Voor werknemers wier bezoldiging geheel of gedeeltelijk uit fooien bestaat, moet, voor de toepassing van

nr. 1.1, onder bruto inkomsten worden verstaan : a) wanneer de fooien worden berekend op de ontvangsten, ongeacht of die fooien al dan niet begrepen zijn in de door de klanten betaalde prijs : het bedrag van de vaste bezoldiging verhoogd met het aandeel van de werknemer in de fooien (waarbij het totaal van die fooien ten minste gelijk moet zijn aan het product verkregen door vermenigvuldiging van de ontvangsten die aanleiding gaven tot de inning van fooien met het percent dat in de onderneming gewoonlijk wordt toegepast) of, indien dit

hoger is, het bedrag van de forfaitaire bezoldigingen die tot grondslag hebben gediend voor de

berekening van de bijdragen welke door die werknemers en hun werkgever ter uitvoering van de wetgeving betreffende de sociale zekerheid verschuldigd zijn ;

b) in de andere gevallen : het bedrag van de forfaitaire bezoldigingen die tot grondslag hebben gediend

voor de berekening van de bijdragen welke die werknemers en hun werkgever ter uitvoering van de wetgeving betreffende de sociale zekerheid verschuldigd zijn.

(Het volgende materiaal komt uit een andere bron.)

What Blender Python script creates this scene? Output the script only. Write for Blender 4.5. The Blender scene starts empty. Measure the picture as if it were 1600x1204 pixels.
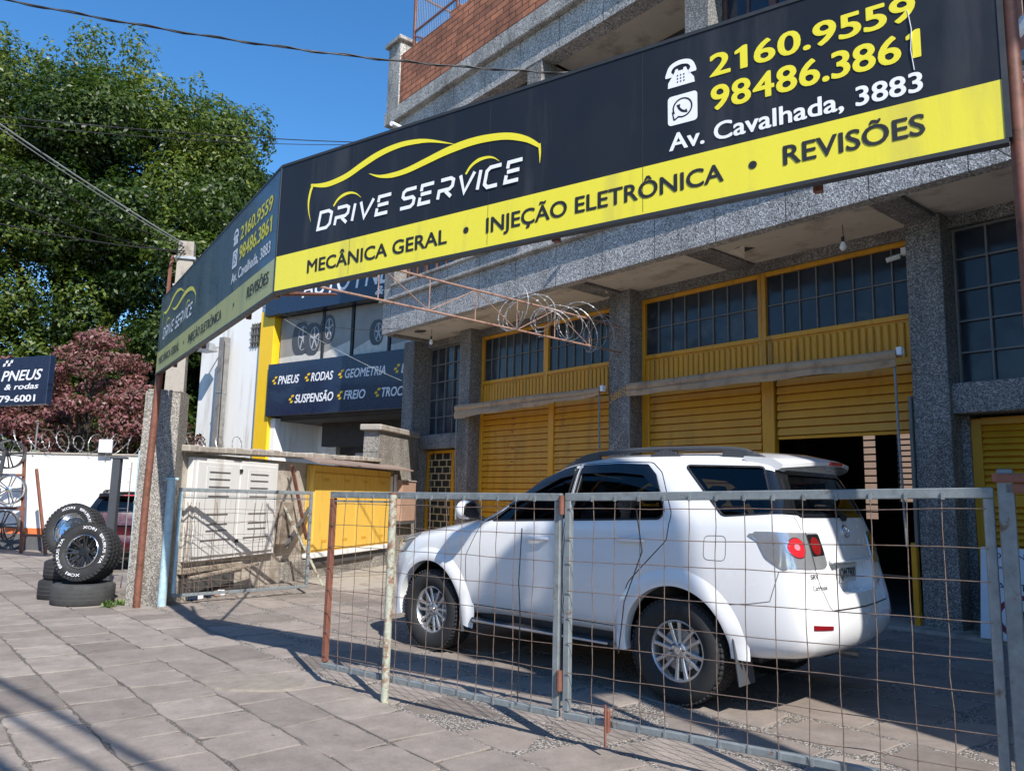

1.5 Cumulatie van bepaalde pensioenen of renten (nrs. 4.1 tot 4.5 en 4.8)

A. In geval van cumulatie van pensioenen of renten verleend ter uitvoering van een wettelijk of

reglementair statuut ten laste van eenzelfde schuldenaar van bedrijfsvoorheffing, wordt de

bedrijfsvoorheffing per verkrijger overeenkomstig de regels van de nrs. 4.1 tot 4.5 vastgesteld op het

totaalbedrag van de gecumuleerde pensioenen of renten. B. In geval van cumulatie van pensioenen of renten als vermeld in punt A, betaald : - ofwel door de Rijksdienst voor Pensioenen (hierna de Rijksdienst) en de Pensioendienst voor de overheidssector (hierna de Dienst) ; 5

- ofwel door de Rijksdienst en/of de Dienst en door een andere instelling vermeld in artikel 68, § 1, l,

van de wet van 30 maart 1994 houdende sociale bepalingen, wordt het percentage van de per verkrijger op elk pensioen of rente in te houden bedrijfsvoorheffing

vastgesteld en medegedeeld door de Rijksdienst of door de Dienst, naar analogie van de artikelen 68 tot

68quinquies van voormelde wet.

In geval van cumulatie van een of meerdere pensioenen of renten verleend ter uitvoering van een wettelijk

of reglementair statuut, waarvan tenminste een wordt betaald door de Rijksdienst of door de Dienst, met

één of meerdere pensioenen of renten die niet worden verleend ter uitvoering van dergelijk statuut, is het

eerste lid eveneens van toepassing voor de vaststelling van het percentage van de per verkrijger op elk

pensioen of rente verleend ter uitvoering van een wettelijk of reglementair statuut in te houden

bedrijfsvoorheffing. Het percentage wordt berekend op grond van het bedrag van de bedrijfsvoorheffing verkregen door toepassing van de nrs. 4.1 tot 4.5 op het verschil tussen :

- eensdeels, het totale bruto bedrag van de wettelijke pensioenen en aanvullende voordelen als

vermeld in artikel 68, § 1, a en c, van voormelde wet van 30 maart 1994, met uitzondering van de in

de vorm van kapitaal uitbetaalde voordelen, zoals dat bedrag voor de toepassing van de artikelen 68 tot 68quinquies van dezelfde wet werd medegedeeld ; - anderdeels, de verplichte sociale inhoudingen vermeld in nr. 1.1, A, of een forfait van 5 pct.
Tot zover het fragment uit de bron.